Thursday, August 13, 2015

Josephine Herbst

   I tried to find a picture of myself about the time of Pearl Harbor.
But this picture of me with my first sibling Susan was probably taken
a year and a half before that.
Because the book Hotel Florida got us started reading about the Spanish Civil War,
we have kept on trucking through John Dos Passos, Hemingway, Soviet communism, spies, double agents, Martha Gellhorn, et. al. I made it eventually to the biography of Josephine Herbst who also stayed in the Hotel Florida with all the other journalists in Madrid. This biography is a painstaking work of scholarship by a writer with a deep affinity for the left-wing Herbst which is based on the author's own youthful involvement in the politics of the 1960s. I found it fascinating and a good corrective to the bald, unsympathetic article on Herbst in Wikipedia.


From the Wartime Journal (unpublished) of Josephine Herbst:
[December 8, 1941]
Great discussion as to the meaning of the attack, the radio announcing it was a suicide gesture on the part of the Japs and invigorating us all with the information we could lick em hands down and military experts said this and that and they had no fuel, no food, no sources of supplies, but have we not heard these tales before in other connections and has not war endured and the have-nots gradually become powerful through agencies unforeseen? . . .
As usual everyone feels events have been going forward behind our backs and only time will reveal what has been going on these many days. Everyone puzzled, subdued, talking at once of death . . . . So natural when death has come creeping in this new general way of violence toward us all and today in the papers, 1500 were killed by bombs and machine gunning and so on the Hawaiian islands and the first boy to have his death announced had a Polish name and his father lives in Michigan. The boy was 22.
Today all talk on street echoes war, and words Jap etc and at the hour Roosevelt broadcast war, girls and men pouring out of the Automat on 14nth Street, huddled around taxicabs to hear the radio. Polly came in from her meeting that was to have begun work on stop the war, and and they reconsidered how they could go on under [what] slogans and for what purposes, many were against it even now... holding fast to their convictions, but the time is going fast and at last there is War again so awaited by so many people, with all life suspended in so many ways so long as if it were not worthwhile beginning vast dreams when destruction or violence were near at hand. It is ten years since Mike Gold said to me, this is no time to write, general war is coming next year, it was said again all through 1934, every time there was a crisis, first Manchukuo, then Ethiopia, and later on, drop by drop, it came, everyone saying this is the war, now coming, and it was coming, too, just as we grow older without truly appreciating it, and near our dying without exactly knowing how.
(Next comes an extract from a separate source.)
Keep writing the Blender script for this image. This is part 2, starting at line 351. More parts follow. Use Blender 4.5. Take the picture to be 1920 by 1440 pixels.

from Josephine Herbst by Elinor Langer, 
Atlantic, LITTLE, BROWN, 1984, page 246.

This is a passage from the book that took me back to the broadcasts that day when I was a few months older than six years old. Grownups were gathered listening to the radio and I could tell it was important, but I didn't grasp what was going on and no one explained it to me. They were listening too intently.

It is interesting to read journal entries like this that are put down in a rush of emotion. The final part beginning, "It is ten years since Mike Gold. . ." Would work quite well as a poem if it were put into lines, I think. I can't do it now, it is Garbage Night and I have to fill the Recycle Bin and roll the cans to the curb.

1 comment:

  1. I agree 100% with the comment about Wikipedia's entry on Josephine Herbst. I was researching where "the Starched Blue Sky of Spain (?)was published for a young friend and aspiring writer. Of course, got lost in the Internet web.
    I was appalled ar the hostile tone of the Wikipedia article. I do have a family-Sioux City connection with the Herbst family and Jo Herbst. In addition, a family member knew her from 1918 to her death, including the Paris years and John Herman. Is there no way to correct Wikipedia's article to something less hostile?